KATHARINE SCHROEDER PHOTO | Helen and Jack Heaney, seated center, with their 7 daughters at Sunday’s family reunion.

In the midst of a drenching rainstorm, Greenport’s Heaney family gathered Sunday for their 55th annual reunion.

As the extended family descended on Kathy Heaney Wallace’s home on Shipyard Lane in East Marion, many had in their minds the untimely deaths of brothers Timothy and Shawn Heaney, sons of Bernie and Maria Heaney, and the scholarship that their large family has given to Greenport students in their names since 1989.

Under rain-soaked tents, the youngest members of the group ran, in drenched bathing suits and wrapped in towels, gorging themselves on buckets of peaches and appetizers, while each nuclear family within the extended clan gathered to be photographed for posterity.

There were Bernie and Maria and their surviving children, Jack and Helen and their seven daughters, who are behind the scholarship plan. The crowd included families whose names were not Heaney, but who all had a twinkle in their eye and an inner knowledge that their position in this tight-knit group was secure.

The reunions officially began in 1956 when Julia and William Heaney, the now-deceased family patriarch and matriarch, celebrated their 40th wedding anniversary. They’d been holding unofficial gatherings for years, but Julia began counting them in 1956, when the last of her six sons returned from the service. Three served in World War II and three in the Korean War.

“We used to have a lot of first cousins who attended, but not so much anymore,” said Jack Heaney. “Now the younger ones don’t come without perfect weather.”

But even without complete attendance, there were still more than 100 people at the Wallace home Sunday afternoon.

“My family’s 32 alone, including great-grandchildren,” added Jack. “We always had it in August.”

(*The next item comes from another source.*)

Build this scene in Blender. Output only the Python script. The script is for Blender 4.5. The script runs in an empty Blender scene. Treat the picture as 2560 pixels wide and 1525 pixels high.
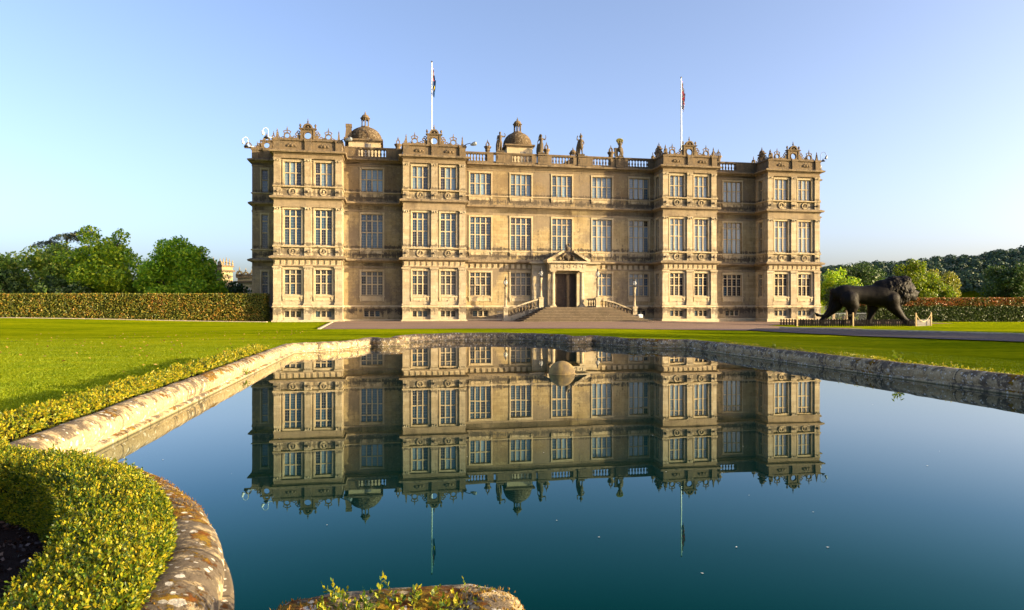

Bernie Heaney, Jack’s brother and fellow Korean War veteran, was seated next to him recounting how his son, Shawn, was lost at sea at age 25 while working on a fishing boat in Alaska in 1985.

“The Coast Guard search was stupid,” he said. “It took a Coast Guard cutter four to five hours to get there. An Air Force pilot went down trying to find them.

“They were mid-water trawling, working with a Japanese fishing boat,” Bernie said. “Shawn was the deck boss in charge of the fishing gear. They were in the Aleutian chain when they hit a willywally — that’s wind off the mountains — that hit the boat in the back and it rolled. Nobody knows what happened, but there was ice on the deck and the boat pitched forward.”

The federal government later named a marine safety law after the boat, which lost five crew members that day. The law requires boats to carry equipment to keep ice from forming on their decks.

Every Christmas, Bernie and Maria and their four surviving children put a wreath on the monument to sailors lost at sea, located at Sandy Beach in Greenport. But Shawn’s death was only the beginning of their troubles.

In 1988, their son Timothy was working at his auto customizing shop in Riverhead when he stepped outside to talk to the driver of a Snap-On Tool truck and was killed by a sniper who had delusions of being a commando on a military mission. The sniper went on to wound three other people in Riverhead before he was captured by police.

The next year, Timothy and Shawn’s cousin Anne Heaney Chouinard and her six sisters — Kathy, Gwen, Theresa, Rose, Patty and Jenn — got together to create a scholarship in memory of their cousins.

“It was really hard for the family. They had to go through the trials with Timmy, and they lost his brother and didn’t even have a body,” said Ms. Chouinard this week.

This year, she said, the family has passed the milestone of awarding $100,000 in honor of Timothy and Shawn to 127 students at Greenport High School.

“It’s unbelievable. I’ve seen children of Timmy and Shawn’s classmates win the scholarship,” said Maria Heaney at the reunion.

“They were athletes. Timmy was an excellent wrestler. They played football and were involved in homecoming. Timmy was a good artist. He designed the sailboat sign at the entrance to Greenport. Shawn was a good gymnast.”

Both of them were involved in scouting. Shawn became an Eagle Scout and Timothy saved a life while working as a lifeguard at a Greenport beach. Timothy graduated from Greenport High School in 1977 and Shawn in 1978.

Each year, Bernie and Maria help their nieces decide on the amount of the scholarship money to give to each student who applies.
“We try to make sure everyone who applies gets something,” said Ms. Chouinard.

And in the meantime, as reunion-goers continued to get drenched, they tried to make sure everyone remembered that the warmth of a family’s love transcends the harshest of storms.